The central character is Gorin Futsui (Takaaki Ishibashi, half of the comedy duo The Tunnels), who is one of three secretaries to Lower House member Ichiro Inayama (Masahiko Nishimura), a weak-willed, opportunistic, fourth-generation politician from Shizuoka. Gorin is the perfect combination of obsequiousness and cunning. He understands instinctively that appearance is everything in politics, and his peculiar genius is knowing how to manipulate appearances to achieve the ends he has in mind.

Though based on yet another popular manga, "Nagatacho" is so up-to-the-minute that viewers could easily believe the scripts were written on a weekly basis. The prime minister and head of the ruling Minji Party, Toichiro Waizumi (Koichi Iwaki), is more handsome than Koizumi is, and this, rather than Koizumi's folksiness, is presented as the main source of his appeal: Women reporters swoon during press briefings.

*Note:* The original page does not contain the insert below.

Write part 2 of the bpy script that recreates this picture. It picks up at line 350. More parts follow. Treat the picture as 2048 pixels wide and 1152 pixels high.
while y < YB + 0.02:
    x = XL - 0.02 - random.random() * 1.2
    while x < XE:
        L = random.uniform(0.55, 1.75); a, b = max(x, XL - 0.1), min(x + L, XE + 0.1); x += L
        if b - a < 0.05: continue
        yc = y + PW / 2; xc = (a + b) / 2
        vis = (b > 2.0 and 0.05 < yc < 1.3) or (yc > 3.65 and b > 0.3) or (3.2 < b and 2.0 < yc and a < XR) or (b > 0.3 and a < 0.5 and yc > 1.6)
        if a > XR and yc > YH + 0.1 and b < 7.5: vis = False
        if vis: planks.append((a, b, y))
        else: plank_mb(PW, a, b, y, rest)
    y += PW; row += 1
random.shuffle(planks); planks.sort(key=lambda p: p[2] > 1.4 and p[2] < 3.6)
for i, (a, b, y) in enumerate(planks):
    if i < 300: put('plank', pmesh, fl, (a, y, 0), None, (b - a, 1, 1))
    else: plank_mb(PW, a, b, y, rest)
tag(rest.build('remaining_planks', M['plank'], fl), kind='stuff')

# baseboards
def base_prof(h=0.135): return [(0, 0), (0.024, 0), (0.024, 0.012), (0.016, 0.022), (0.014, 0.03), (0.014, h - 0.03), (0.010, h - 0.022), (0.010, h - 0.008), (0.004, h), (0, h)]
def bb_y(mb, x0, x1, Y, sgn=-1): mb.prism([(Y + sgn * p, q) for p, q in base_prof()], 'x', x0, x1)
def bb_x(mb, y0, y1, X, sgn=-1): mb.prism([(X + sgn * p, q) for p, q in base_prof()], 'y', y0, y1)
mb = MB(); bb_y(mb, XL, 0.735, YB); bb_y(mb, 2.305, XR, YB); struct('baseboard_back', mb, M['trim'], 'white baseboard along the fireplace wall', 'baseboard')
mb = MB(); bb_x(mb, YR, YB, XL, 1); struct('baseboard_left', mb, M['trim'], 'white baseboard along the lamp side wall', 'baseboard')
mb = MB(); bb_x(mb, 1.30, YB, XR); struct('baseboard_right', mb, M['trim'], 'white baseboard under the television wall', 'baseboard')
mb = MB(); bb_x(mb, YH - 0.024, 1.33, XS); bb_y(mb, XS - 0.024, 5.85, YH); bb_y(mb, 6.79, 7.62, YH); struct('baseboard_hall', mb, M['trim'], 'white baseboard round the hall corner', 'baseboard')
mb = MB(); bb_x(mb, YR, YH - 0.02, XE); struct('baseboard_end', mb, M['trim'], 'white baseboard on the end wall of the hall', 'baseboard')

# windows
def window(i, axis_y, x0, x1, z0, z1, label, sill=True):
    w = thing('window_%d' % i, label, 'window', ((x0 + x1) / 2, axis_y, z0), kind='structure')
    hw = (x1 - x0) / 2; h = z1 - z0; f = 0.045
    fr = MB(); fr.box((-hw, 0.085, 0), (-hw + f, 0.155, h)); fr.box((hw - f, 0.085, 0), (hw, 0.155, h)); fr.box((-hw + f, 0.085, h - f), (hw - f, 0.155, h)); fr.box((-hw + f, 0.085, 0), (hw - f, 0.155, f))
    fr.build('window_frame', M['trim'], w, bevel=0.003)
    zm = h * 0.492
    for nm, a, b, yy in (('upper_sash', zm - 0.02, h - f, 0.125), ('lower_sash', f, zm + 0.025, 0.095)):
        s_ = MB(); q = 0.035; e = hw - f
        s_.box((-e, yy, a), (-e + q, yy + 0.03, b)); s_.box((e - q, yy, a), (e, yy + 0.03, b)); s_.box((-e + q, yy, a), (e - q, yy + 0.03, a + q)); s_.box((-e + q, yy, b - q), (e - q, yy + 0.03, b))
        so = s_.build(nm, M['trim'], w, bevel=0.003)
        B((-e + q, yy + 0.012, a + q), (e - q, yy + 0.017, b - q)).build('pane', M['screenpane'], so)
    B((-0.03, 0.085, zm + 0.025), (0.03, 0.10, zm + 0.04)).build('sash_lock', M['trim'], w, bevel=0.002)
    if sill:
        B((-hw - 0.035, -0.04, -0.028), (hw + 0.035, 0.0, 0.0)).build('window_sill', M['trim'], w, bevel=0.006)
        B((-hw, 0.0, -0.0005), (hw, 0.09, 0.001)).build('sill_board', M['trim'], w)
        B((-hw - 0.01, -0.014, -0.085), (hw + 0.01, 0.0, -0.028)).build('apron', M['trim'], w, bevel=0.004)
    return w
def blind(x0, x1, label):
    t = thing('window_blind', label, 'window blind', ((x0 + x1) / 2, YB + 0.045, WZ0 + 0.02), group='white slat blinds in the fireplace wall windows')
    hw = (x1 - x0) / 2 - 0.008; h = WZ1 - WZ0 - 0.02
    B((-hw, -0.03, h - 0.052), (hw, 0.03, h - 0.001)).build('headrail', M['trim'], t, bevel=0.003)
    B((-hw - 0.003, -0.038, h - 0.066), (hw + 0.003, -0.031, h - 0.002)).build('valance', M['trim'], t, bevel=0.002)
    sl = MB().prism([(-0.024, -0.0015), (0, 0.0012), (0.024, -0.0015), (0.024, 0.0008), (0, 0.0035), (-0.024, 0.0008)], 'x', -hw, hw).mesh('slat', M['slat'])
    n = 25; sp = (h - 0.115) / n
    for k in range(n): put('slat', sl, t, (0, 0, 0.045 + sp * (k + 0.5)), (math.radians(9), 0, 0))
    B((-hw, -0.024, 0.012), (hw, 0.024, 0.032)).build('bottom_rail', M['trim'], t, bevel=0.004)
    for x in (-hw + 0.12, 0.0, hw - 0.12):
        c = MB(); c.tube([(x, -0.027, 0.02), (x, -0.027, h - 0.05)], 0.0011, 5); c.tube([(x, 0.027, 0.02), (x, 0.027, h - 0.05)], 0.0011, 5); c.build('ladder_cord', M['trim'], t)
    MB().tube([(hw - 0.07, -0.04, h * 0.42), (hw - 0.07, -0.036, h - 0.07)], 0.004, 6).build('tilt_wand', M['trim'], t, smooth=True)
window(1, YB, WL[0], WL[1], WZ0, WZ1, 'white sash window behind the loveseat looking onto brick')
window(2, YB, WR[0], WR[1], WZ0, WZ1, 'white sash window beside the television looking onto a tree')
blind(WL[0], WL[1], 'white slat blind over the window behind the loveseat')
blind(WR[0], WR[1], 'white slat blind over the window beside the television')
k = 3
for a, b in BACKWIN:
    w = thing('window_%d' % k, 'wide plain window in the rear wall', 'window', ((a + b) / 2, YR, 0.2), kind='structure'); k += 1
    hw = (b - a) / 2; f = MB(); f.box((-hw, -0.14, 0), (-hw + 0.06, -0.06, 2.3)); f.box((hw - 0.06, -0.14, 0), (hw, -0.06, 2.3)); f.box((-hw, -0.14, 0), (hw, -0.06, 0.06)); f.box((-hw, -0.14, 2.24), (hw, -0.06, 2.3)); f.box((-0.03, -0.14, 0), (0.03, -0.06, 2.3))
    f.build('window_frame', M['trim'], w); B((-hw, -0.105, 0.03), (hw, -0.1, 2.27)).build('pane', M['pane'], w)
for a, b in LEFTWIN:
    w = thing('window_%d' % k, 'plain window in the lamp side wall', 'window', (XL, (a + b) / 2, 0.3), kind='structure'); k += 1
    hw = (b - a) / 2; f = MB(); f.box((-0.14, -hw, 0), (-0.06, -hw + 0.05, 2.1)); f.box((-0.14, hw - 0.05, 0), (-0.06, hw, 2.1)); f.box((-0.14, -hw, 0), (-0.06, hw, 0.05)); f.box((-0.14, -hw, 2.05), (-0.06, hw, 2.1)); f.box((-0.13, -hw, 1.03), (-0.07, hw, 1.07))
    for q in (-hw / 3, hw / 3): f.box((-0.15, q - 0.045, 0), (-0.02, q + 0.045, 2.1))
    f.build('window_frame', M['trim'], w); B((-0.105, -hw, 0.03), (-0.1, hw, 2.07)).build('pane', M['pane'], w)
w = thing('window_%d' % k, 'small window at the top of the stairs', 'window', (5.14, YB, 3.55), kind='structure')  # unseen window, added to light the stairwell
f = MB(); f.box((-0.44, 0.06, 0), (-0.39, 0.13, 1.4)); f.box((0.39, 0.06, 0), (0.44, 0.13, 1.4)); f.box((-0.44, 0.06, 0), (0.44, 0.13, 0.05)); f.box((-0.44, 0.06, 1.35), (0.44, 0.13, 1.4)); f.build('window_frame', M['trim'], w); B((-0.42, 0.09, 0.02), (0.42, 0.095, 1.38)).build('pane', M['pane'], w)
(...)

The most recent episode touched on Waizumi's sudden disillusionment with his embattled foreign minister, Maiko Tasaka (Shigeru Muroi), thus reflecting rumors in the media that Prime Minister Koizumi has become tired of his own foreign minister, Makiko Tanaka.

The writing is sophisticated, and no attempt is made to simplify details for the politically ignorant. An omniscient narrator does occasionally chime in with an explanation of a custom unique to Nagatacho, but in the comic spirit of the series, it comes off sounding like anthropology rather than political science.

Near the beginning of the first episode, for example, we were told dryly that, as a species, Nagatacho inhabitants like nothing better than meat. This joke becomes a leitmotif. In the third episode, the clueless Inayama realizes that he is being ostracized from the powerful Nomoto (i.e., Hashimoto) faction when he attends the faction's weekly curry luncheon and discovers there's no beef in his serving.

In the same episode, the humiliating incident that occurred in January, when LDP discontent Koichi Kato unsuccessfully tried to rally a revolt against the leadership, was reenacted in impressive detail. In a melodramatic denouement, however, the Kato stand-in, a "clean" politician named Aozawa (Takashi Naito), did what the real Kato couldn't get up the nerve to do. He commits political suicide by being the only Minji Party politician to vote "aye" in a no-confidence vote he helped initiate.

But it's the backroom stuff that really makes the show. The slimy, self-satisfied Nomoto (Toru Emori), gleefully distributes money to the members of his faction, knowing that it binds them more tightly to him. "It's the opposite of the yakuza system," the narrator informs us helpfully, "where the underlings must give money to their superior." Gorin uses a cynical newspaper reporter to gain intelligence on rival politicians within the party by paying him off in antique teddy bears. Inayama's handsome, cool apprentice secretary, Kenta (Issa Hentona of the pop group Da Pump), sleeps with a young bar hostess the boss has a crush on in order to find out if she's a spy.

Needless to say, the actors have a wonderful time caricaturing types that everyone knows from the evening news; and for once the overextended Japanese comic style is not annoying. Emori perfectly captures Ryutaro Hashimoto's greasy imperiousness, and Shigeru Muroi's take on Tanaka is all glare and growl. Some will complain she lacks Tanaka's personable nature, but one-sidedness is always funnier than well-roundedness.

One aspect of Japanese politics that becomes even more prominent while watching the show is the relative lack of policy discussion. Everything is a power struggle, and no one -- be they pols, staff or press -- ever discusses just what it is they are struggling for. The bureaucracy, in other words, is conspicuous by its absence and, as everyone knows, it is the bureaucracy that controls policymaking, which is not a sexy activity at all.